=== DATA EXCERPT ===
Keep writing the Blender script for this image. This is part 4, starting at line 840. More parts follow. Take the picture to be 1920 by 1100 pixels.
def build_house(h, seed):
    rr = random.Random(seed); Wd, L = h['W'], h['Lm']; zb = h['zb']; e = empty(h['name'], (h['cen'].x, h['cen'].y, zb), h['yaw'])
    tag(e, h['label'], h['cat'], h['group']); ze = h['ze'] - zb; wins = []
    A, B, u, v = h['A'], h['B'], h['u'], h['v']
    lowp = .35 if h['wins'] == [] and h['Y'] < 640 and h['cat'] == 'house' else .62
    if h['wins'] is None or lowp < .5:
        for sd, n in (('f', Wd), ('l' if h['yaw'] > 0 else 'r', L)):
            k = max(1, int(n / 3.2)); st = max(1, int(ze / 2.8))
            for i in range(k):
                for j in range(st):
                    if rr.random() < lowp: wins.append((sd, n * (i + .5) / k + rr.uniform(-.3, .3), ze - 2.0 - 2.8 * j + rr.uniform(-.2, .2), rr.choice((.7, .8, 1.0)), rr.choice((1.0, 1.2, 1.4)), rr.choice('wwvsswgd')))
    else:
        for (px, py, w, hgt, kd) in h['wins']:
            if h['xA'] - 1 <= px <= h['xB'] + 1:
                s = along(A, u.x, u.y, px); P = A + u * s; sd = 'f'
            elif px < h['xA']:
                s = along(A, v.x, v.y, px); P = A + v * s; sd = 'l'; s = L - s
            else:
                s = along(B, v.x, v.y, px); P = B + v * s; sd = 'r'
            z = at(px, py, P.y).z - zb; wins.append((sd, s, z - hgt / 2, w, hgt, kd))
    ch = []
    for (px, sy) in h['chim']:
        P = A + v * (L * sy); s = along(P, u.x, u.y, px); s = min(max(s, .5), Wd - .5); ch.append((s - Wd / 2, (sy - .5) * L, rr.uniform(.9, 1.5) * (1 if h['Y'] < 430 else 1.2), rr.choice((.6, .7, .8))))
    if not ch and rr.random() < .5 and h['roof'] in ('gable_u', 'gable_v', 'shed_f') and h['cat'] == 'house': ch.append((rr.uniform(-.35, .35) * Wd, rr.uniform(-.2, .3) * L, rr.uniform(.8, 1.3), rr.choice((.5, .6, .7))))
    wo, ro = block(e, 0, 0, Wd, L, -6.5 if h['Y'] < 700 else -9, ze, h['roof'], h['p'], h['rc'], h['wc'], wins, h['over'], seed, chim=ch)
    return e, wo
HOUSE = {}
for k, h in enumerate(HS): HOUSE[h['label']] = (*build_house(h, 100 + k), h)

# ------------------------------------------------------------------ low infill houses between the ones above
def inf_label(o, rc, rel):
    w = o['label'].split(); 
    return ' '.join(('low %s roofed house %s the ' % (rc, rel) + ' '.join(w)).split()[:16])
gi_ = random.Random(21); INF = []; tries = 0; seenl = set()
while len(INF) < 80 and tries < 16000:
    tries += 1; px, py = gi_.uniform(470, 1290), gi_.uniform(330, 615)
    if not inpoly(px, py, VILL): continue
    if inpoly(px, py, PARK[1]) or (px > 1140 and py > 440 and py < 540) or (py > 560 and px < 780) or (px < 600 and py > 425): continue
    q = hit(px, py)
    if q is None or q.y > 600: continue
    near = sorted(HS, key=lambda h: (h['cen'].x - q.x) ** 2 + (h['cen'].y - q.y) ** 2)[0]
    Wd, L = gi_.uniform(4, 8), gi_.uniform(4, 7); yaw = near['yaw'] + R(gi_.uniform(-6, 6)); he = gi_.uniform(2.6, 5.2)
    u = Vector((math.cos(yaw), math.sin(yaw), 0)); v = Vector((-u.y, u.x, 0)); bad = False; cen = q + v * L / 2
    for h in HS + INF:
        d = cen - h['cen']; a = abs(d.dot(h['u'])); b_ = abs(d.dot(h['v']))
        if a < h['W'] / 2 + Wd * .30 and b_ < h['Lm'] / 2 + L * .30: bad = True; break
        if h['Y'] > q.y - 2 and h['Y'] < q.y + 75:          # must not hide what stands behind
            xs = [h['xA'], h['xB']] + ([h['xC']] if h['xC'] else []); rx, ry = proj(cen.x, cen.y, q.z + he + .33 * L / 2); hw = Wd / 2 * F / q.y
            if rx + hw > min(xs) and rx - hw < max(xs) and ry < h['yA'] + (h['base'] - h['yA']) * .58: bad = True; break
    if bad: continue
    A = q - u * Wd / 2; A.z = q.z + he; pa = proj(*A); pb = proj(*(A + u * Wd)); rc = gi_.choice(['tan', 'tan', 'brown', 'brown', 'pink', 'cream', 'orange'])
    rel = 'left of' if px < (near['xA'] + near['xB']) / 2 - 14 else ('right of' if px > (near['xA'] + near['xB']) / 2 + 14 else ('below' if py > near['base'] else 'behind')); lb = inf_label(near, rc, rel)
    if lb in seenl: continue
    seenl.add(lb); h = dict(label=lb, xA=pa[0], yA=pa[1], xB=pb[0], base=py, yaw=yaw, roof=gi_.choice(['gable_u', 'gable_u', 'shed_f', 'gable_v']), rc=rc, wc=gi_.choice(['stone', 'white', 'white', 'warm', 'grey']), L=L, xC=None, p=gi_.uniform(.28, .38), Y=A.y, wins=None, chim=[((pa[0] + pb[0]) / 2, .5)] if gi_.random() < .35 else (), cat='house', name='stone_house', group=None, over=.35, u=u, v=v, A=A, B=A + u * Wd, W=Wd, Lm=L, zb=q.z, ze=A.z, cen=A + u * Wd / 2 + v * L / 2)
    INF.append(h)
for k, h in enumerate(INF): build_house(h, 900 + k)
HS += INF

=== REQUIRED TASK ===
Please output the complete data exactly.

=== RESULT BELOW ===
Keep writing the Blender script for this image. This is part 4, starting at line 840. More parts follow. Take the picture to be 1920 by 1100 pixels.
def build_house(h, seed):
    rr = random.Random(seed); Wd, L = h['W'], h['Lm']; zb = h['zb']; e = empty(h['name'], (h['cen'].x, h['cen'].y, zb), h['yaw'])
    tag(e, h['label'], h['cat'], h['group']); ze = h['ze'] - zb; wins = []
    A, B, u, v = h['A'], h['B'], h['u'], h['v']
    lowp = .35 if h['wins'] == [] and h['Y'] < 640 and h['cat'] == 'house' else .62
    if h['wins'] is None or lowp < .5:
        for sd, n in (('f', Wd), ('l' if h['yaw'] > 0 else 'r', L)):
            k = max(1, int(n / 3.2)); st = max(1, int(ze / 2.8))
            for i in range(k):
                for j in range(st):
                    if rr.random() < lowp: wins.append((sd, n * (i + .5) / k + rr.uniform(-.3, .3), ze - 2.0 - 2.8 * j + rr.uniform(-.2, .2), rr.choice((.7, .8, 1.0)), rr.choice((1.0, 1.2, 1.4)), rr.choice('wwvsswgd')))
    else:
        for (px, py, w, hgt, kd) in h['wins']:
            if h['xA'] - 1 <= px <= h['xB'] + 1:
                s = along(A, u.x, u.y, px); P = A + u * s; sd = 'f'
            elif px < h['xA']:
                s = along(A, v.x, v.y, px); P = A + v * s; sd = 'l'; s = L - s
            else:
                s = along(B, v.x, v.y, px); P = B + v * s; sd = 'r'
            z = at(px, py, P.y).z - zb; wins.append((sd, s, z - hgt / 2, w, hgt, kd))
    ch = []
    for (px, sy) in h['chim']:
        P = A + v * (L * sy); s = along(P, u.x, u.y, px); s = min(max(s, .5), Wd - .5); ch.append((s - Wd / 2, (sy - .5) * L, rr.uniform(.9, 1.5) * (1 if h['Y'] < 430 else 1.2), rr.choice((.6, .7, .8))))
    if not ch and rr.random() < .5 and h['roof'] in ('gable_u', 'gable_v', 'shed_f') and h['cat'] == 'house': ch.append((rr.uniform(-.35, .35) * Wd, rr.uniform(-.2, .3) * L, rr.uniform(.8, 1.3), rr.choice((.5, .6, .7))))
    wo, ro = block(e, 0, 0, Wd, L, -6.5 if h['Y'] < 700 else -9, ze, h['roof'], h['p'], h['rc'], h['wc'], wins, h['over'], seed, chim=ch)
    return e, wo
HOUSE = {}
for k, h in enumerate(HS): HOUSE[h['label']] = (*build_house(h, 100 + k), h)

# ------------------------------------------------------------------ low infill houses between the ones above
def inf_label(o, rc, rel):
    w = o['label'].split(); 
    return ' '.join(('low %s roofed house %s the ' % (rc, rel) + ' '.join(w)).split()[:16])
gi_ = random.Random(21); INF = []; tries = 0; seenl = set()
while len(INF) < 80 and tries < 16000:
    tries += 1; px, py = gi_.uniform(470, 1290), gi_.uniform(330, 615)
    if not inpoly(px, py, VILL): continue
    if inpoly(px, py, PARK[1]) or (px > 1140 and py > 440 and py < 540) or (py > 560 and px < 780) or (px < 600 and py > 425): continue
    q = hit(px, py)
    if q is None or q.y > 600: continue
    near = sorted(HS, key=lambda h: (h['cen'].x - q.x) ** 2 + (h['cen'].y - q.y) ** 2)[0]
    Wd, L = gi_.uniform(4, 8), gi_.uniform(4, 7); yaw = near['yaw'] + R(gi_.uniform(-6, 6)); he = gi_.uniform(2.6, 5.2)
    u = Vector((math.cos(yaw), math.sin(yaw), 0)); v = Vector((-u.y, u.x, 0)); bad = False; cen = q + v * L / 2
    for h in HS + INF:
        d = cen - h['cen']; a = abs(d.dot(h['u'])); b_ = abs(d.dot(h['v']))
        if a < h['W'] / 2 + Wd * .30 and b_ < h['Lm'] / 2 + L * .30: bad = True; break
        if h['Y'] > q.y - 2 and h['Y'] < q.y + 75:          # must not hide what stands behind
            xs = [h['xA'], h['xB']] + ([h['xC']] if h['xC'] else []); rx, ry = proj(cen.x, cen.y, q.z + he + .33 * L / 2); hw = Wd / 2 * F / q.y
            if rx + hw > min(xs) and rx - hw < max(xs) and ry < h['yA'] + (h['base'] - h['yA']) * .58: bad = True; break
    if bad: continue
    A = q - u * Wd / 2; A.z = q.z + he; pa = proj(*A); pb = proj(*(A + u * Wd)); rc = gi_.choice(['tan', 'tan', 'brown', 'brown', 'pink', 'cream', 'orange'])
    rel = 'left of' if px < (near['xA'] + near['xB']) / 2 - 14 else ('right of' if px > (near['xA'] + near['xB']) / 2 + 14 else ('below' if py > near['base'] else 'behind')); lb = inf_label(near, rc, rel)
    if lb in seenl: continue
    seenl.add(lb); h = dict(label=lb, xA=pa[0], yA=pa[1], xB=pb[0], base=py, yaw=yaw, roof=gi_.choice(['gable_u', 'gable_u', 'shed_f', 'gable_v']), rc=rc, wc=gi_.choice(['stone', 'white', 'white', 'warm', 'grey']), L=L, xC=None, p=gi_.uniform(.28, .38), Y=A.y, wins=None, chim=[((pa[0] + pb[0]) / 2, .5)] if gi_.random() < .35 else (), cat='house', name='stone_house', group=None, over=.35, u=u, v=v, A=A, B=A + u * Wd, W=Wd, Lm=L, zb=q.z, ze=A.z, cen=A + u * Wd / 2 + v * L / 2)
    INF.append(h)
for k, h in enumerate(INF): build_house(h, 900 + k)
HS += INF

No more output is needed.